- What you will do: What you return should match every record exactly, with the images removed.

### Data shown ###

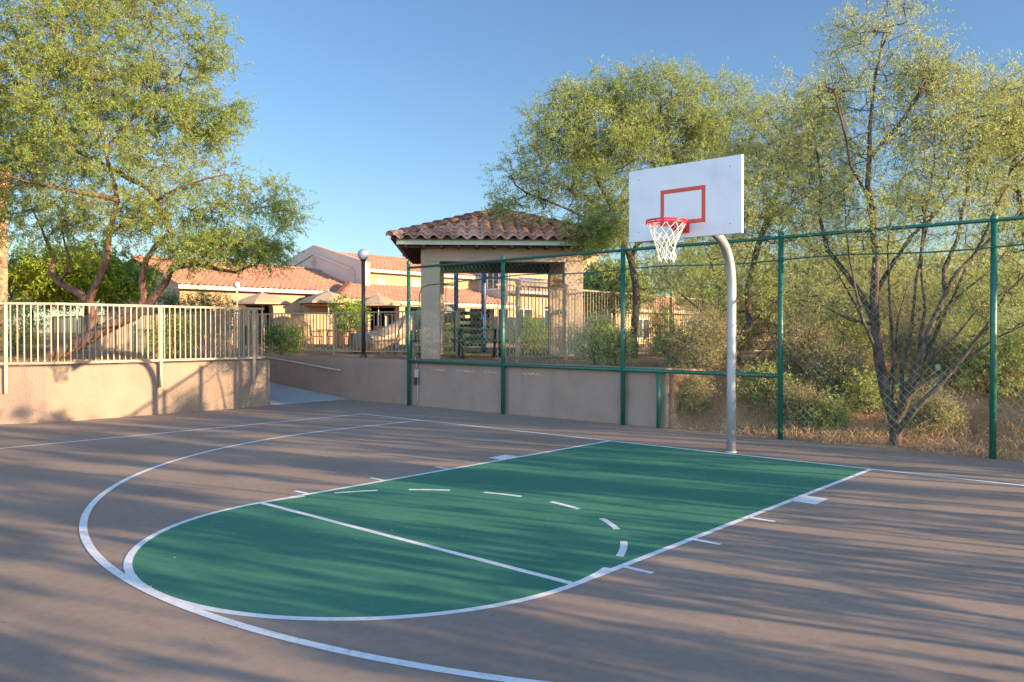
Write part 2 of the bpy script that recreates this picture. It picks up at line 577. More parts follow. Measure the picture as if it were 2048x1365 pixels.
def axis(lo, hi, breaks, fine):
    """non-uniform grid lines: fine in the middle, coarse to the horizon"""
    a = list(np.arange(fine[0], fine[1] + 1e-6, fine[2]))
    d = fine[2]
    x = fine[1]
    while x < hi:
        d = min(d * 1.25, 120)
        x += d
        a.append(x)
    d = fine[2]
    x = fine[0]
    while x > lo:
        d = min(d * 1.25, 120)
        x -= d
        a.append(x)
    for b in breaks:
        a += [b - 0.004, b + 0.004]
    return np.array(sorted(set(np.round(a, 4))))


gx = axis(-900, 900, [-10.72, -1.95, -10.9], (-12.5, 8.0, 0.13))
gy = axis(-900, 900, [1.99, -0.31, -4.55], (-7.0, 9.0, 0.13))
XX, YY = np.meshgrid(gx, gy, indexing='ij')
ZZ = hgt(XX, YY)
V = np.stack([XX.ravel(), YY.ravel(), ZZ.ravel()], 1)
ni, nj = XX.shape
idx = np.arange(ni * nj).reshape(ni, nj)
Q = np.stack([idx[:-1, :-1].ravel(), idx[1:, :-1].ravel(), idx[1:, 1:].ravel(), idx[:-1, 1:].ravel()], 1)
struct(np_mesh('ground', V, Q, 'ground', smooth=True))


def H(x, y):
    return float(hgt(x, y))


# court slab: thin sheet, wide to the near side
mb = MB()
mb.add([(-10.62, 1.93, 0), (-10.62, -4.6, 0), (-14.4, -10.6, 0), (-14.4, -45, 0), (9.3, -45, 0), (9.3, 1.70, 0), (5.0, 1.72, 0), (0.0, 1.86, 0), (-2.0, 1.93, 0)],
       [tuple(range(9))])
struct(mb.build('court_surface', 'court'))
# concrete ramp between the two walls
mb = MB()
mb.add([(-10.62, -0.31, 0.0), (-10.62, 1.96, 0.0), (-23.0, 1.96, PL), (-23.0, -0.31, PL)], [(0, 3, 2, 1)])
o = struct(mb.build('ramp', 'concrete'))
o.location.z = 0.004
mb = MB()
mb.add([(-10.62, -0.12, 0.006), (-10.62, 1.93, 0.006), (-9.2, 1.93, 0.006), ], [(0, 2, 1)])

# painted key and lines
W, LL, LW = 1.84, 5.74, 0.055


def arc_strip(mb, cx, cy, r, a0, a1, z, w=LW, n=96):
    P, Fc = [], []
    for i in range(n + 1):
        a = R(a0 + (a1 - a0) * i / n)
        for rr in (r - w / 2, r + w / 2):
            P.append((cx + rr * math.cos(a), cy + rr * math.sin(a), z))
    for i in range(n):
        Fc.append((2 * i, 2 * i + 1, 2 * i + 3, 2 * i + 2))
    mb.add(P, Fc)


def strip(mb, x0, y0, x1, y1, z):
    mb.add([(x0, y0, z), (x1, y0, z), (x1, y1, z), (x0, y1, z)], [(0, 1, 2, 3)])


mb = MB()
P = [(-W, 0, 0.0012), (-W, -LL, 0.0012)] + [(W * math.cos(R(180 + 180 * i / 64)), -LL + W * math.sin(R(180 + 180 * i / 64)), 0.0012) for i in range(1, 64)] + [(W, -LL, 0.0012), (W, 0, 0.0012)]
mb.add(P, [tuple(range(len(P)))])
struct(mb.build('painted_key', 'green'))
mb = MB()
Z = 0.0024
strip(mb, -7.68, -0.045, 7.68, 0.015, Z)                              # baseline
mb2 = MB()
strip(mb2, -7.69, -30, -7.63, -0.045, Z)                              # sideline
h = LW / 2
strip(mb2, -W - h, -LL, -W + h, -0.045, Z)
strip(mb2, W - h, -LL, W + h, -0.045, Z)
strip(mb2, -W + h, -LL - h, W - h, -LL + h, Z)                        # free throw line
mb.v, mb.f = mb.v, mb.f
mb.add(mb2.v, mb2.f)
arc_strip(mb, 0, -LL, W, 180, 360, Z)
arc_strip(mb, 0, -LL, W, 1, 13.5, Z + 0.0005, n=8)
arc_strip(mb, 0, -LL, W, 166, 179, Z + 0.0005, n=8)
for a0, a1 in ((143.5, 156.8), (120.5, 133.6), (96, 109.2), (72.2, 84.6), (47.8, 60.0), (23.0, 36.2)):
    arc_strip(mb, 0, -LL, W, a0, a1, Z, n=10)
arc_strip(mb, 0, -1.6, 5.99, 180, 360, Z + 0.0009, n=160, w=0.06)       # three point line
strip(mb, -5.99 - .03, -1.6, -5.99 + .03, -0.045, Z)
strip(mb, 5.99 - .03, -1.6, 5.99 + .03, -0.045, Z)
for s in (-1, 1):
    for y0, y1 in ((-2.37, -2.04), (-3.30, -3.25), (-4.275, -4.225), (-5.235, -5.185)):
        a, b = sorted((s * (W + h), s * 2.085))
        strip(mb, a, y0, b, y1, Z)
struct(mb.build('court_lines', 'line'))

# ------------------------------------------------------------------ retaining walls


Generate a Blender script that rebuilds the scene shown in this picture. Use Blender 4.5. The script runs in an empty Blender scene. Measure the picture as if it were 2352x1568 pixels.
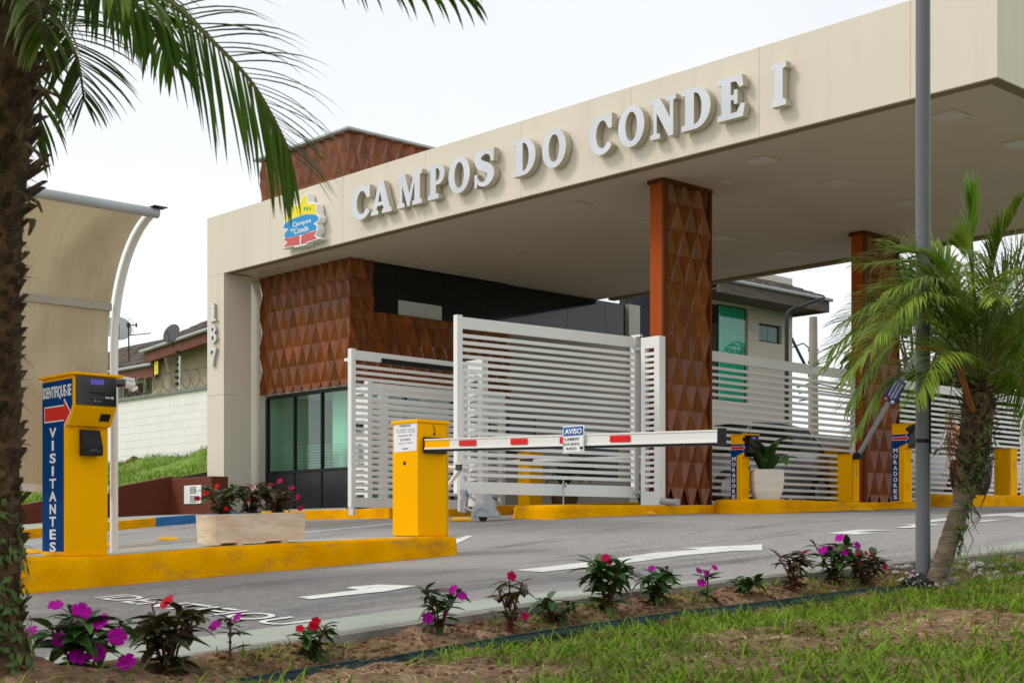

###

- Response below:
Write part 2 of the bpy script that recreates this picture. It picks up at line 577. More parts follow. Measure the picture as if it were 2048x1365 pixels.
def axis(lo, hi, breaks, fine):
    """non-uniform grid lines: fine in the middle, coarse to the horizon"""
    a = list(np.arange(fine[0], fine[1] + 1e-6, fine[2]))
    d = fine[2]
    x = fine[1]
    while x < hi:
        d = min(d * 1.25, 120)
        x += d
        a.append(x)
    d = fine[2]
    x = fine[0]
    while x > lo:
        d = min(d * 1.25, 120)
        x -= d
        a.append(x)
    for b in breaks:
        a += [b - 0.004, b + 0.004]
    return np.array(sorted(set(np.round(a, 4))))


gx = axis(-900, 900, [-10.72, -1.95, -10.9], (-12.5, 8.0, 0.13))
gy = axis(-900, 900, [1.99, -0.31, -4.55], (-7.0, 9.0, 0.13))
XX, YY = np.meshgrid(gx, gy, indexing='ij')
ZZ = hgt(XX, YY)
V = np.stack([XX.ravel(), YY.ravel(), ZZ.ravel()], 1)
ni, nj = XX.shape
idx = np.arange(ni * nj).reshape(ni, nj)
Q = np.stack([idx[:-1, :-1].ravel(), idx[1:, :-1].ravel(), idx[1:, 1:].ravel(), idx[:-1, 1:].ravel()], 1)
struct(np_mesh('ground', V, Q, 'ground', smooth=True))


def H(x, y):
    return float(hgt(x, y))


# court slab: thin sheet, wide to the near side
mb = MB()
mb.add([(-10.62, 1.93, 0), (-10.62, -4.6, 0), (-14.4, -10.6, 0), (-14.4, -45, 0), (9.3, -45, 0), (9.3, 1.70, 0), (5.0, 1.72, 0), (0.0, 1.86, 0), (-2.0, 1.93, 0)],
       [tuple(range(9))])
struct(mb.build('court_surface', 'court'))
# concrete ramp between the two walls
mb = MB()
mb.add([(-10.62, -0.31, 0.0), (-10.62, 1.96, 0.0), (-23.0, 1.96, PL), (-23.0, -0.31, PL)], [(0, 3, 2, 1)])
o = struct(mb.build('ramp', 'concrete'))
o.location.z = 0.004
mb = MB()
mb.add([(-10.62, -0.12, 0.006), (-10.62, 1.93, 0.006), (-9.2, 1.93, 0.006), ], [(0, 2, 1)])

# painted key and lines
W, LL, LW = 1.84, 5.74, 0.055


def arc_strip(mb, cx, cy, r, a0, a1, z, w=LW, n=96):
    P, Fc = [], []
    for i in range(n + 1):
        a = R(a0 + (a1 - a0) * i / n)
        for rr in (r - w / 2, r + w / 2):
            P.append((cx + rr * math.cos(a), cy + rr * math.sin(a), z))
    for i in range(n):
        Fc.append((2 * i, 2 * i + 1, 2 * i + 3, 2 * i + 2))
    mb.add(P, Fc)


def strip(mb, x0, y0, x1, y1, z):
    mb.add([(x0, y0, z), (x1, y0, z), (x1, y1, z), (x0, y1, z)], [(0, 1, 2, 3)])


mb = MB()
P = [(-W, 0, 0.0012), (-W, -LL, 0.0012)] + [(W * math.cos(R(180 + 180 * i / 64)), -LL + W * math.sin(R(180 + 180 * i / 64)), 0.0012) for i in range(1, 64)] + [(W, -LL, 0.0012), (W, 0, 0.0012)]
mb.add(P, [tuple(range(len(P)))])
struct(mb.build('painted_key', 'green'))
mb = MB()
Z = 0.0024
strip(mb, -7.68, -0.045, 7.68, 0.015, Z)                              # baseline
mb2 = MB()
strip(mb2, -7.69, -30, -7.63, -0.045, Z)                              # sideline
h = LW / 2
strip(mb2, -W - h, -LL, -W + h, -0.045, Z)
strip(mb2, W - h, -LL, W + h, -0.045, Z)
strip(mb2, -W + h, -LL - h, W - h, -LL + h, Z)                        # free throw line
mb.v, mb.f = mb.v, mb.f
mb.add(mb2.v, mb2.f)
arc_strip(mb, 0, -LL, W, 180, 360, Z)
arc_strip(mb, 0, -LL, W, 1, 13.5, Z + 0.0005, n=8)
arc_strip(mb, 0, -LL, W, 166, 179, Z + 0.0005, n=8)
for a0, a1 in ((143.5, 156.8), (120.5, 133.6), (96, 109.2), (72.2, 84.6), (47.8, 60.0), (23.0, 36.2)):
    arc_strip(mb, 0, -LL, W, a0, a1, Z, n=10)
arc_strip(mb, 0, -1.6, 5.99, 180, 360, Z + 0.0009, n=160, w=0.06)       # three point line
strip(mb, -5.99 - .03, -1.6, -5.99 + .03, -0.045, Z)
strip(mb, 5.99 - .03, -1.6, 5.99 + .03, -0.045, Z)
for s in (-1, 1):
    for y0, y1 in ((-2.37, -2.04), (-3.30, -3.25), (-4.275, -4.225), (-5.235, -5.185)):
        a, b = sorted((s * (W + h), s * 2.085))
        strip(mb, a, y0, b, y1, Z)
struct(mb.build('court_lines', 'line'))

# ------------------------------------------------------------------ retaining walls


Generate a Blender script that rebuilds the scene shown in this picture. Use Blender 4.5. The script runs in an empty Blender scene. Measure the picture as if it were 2352x1568 pixels.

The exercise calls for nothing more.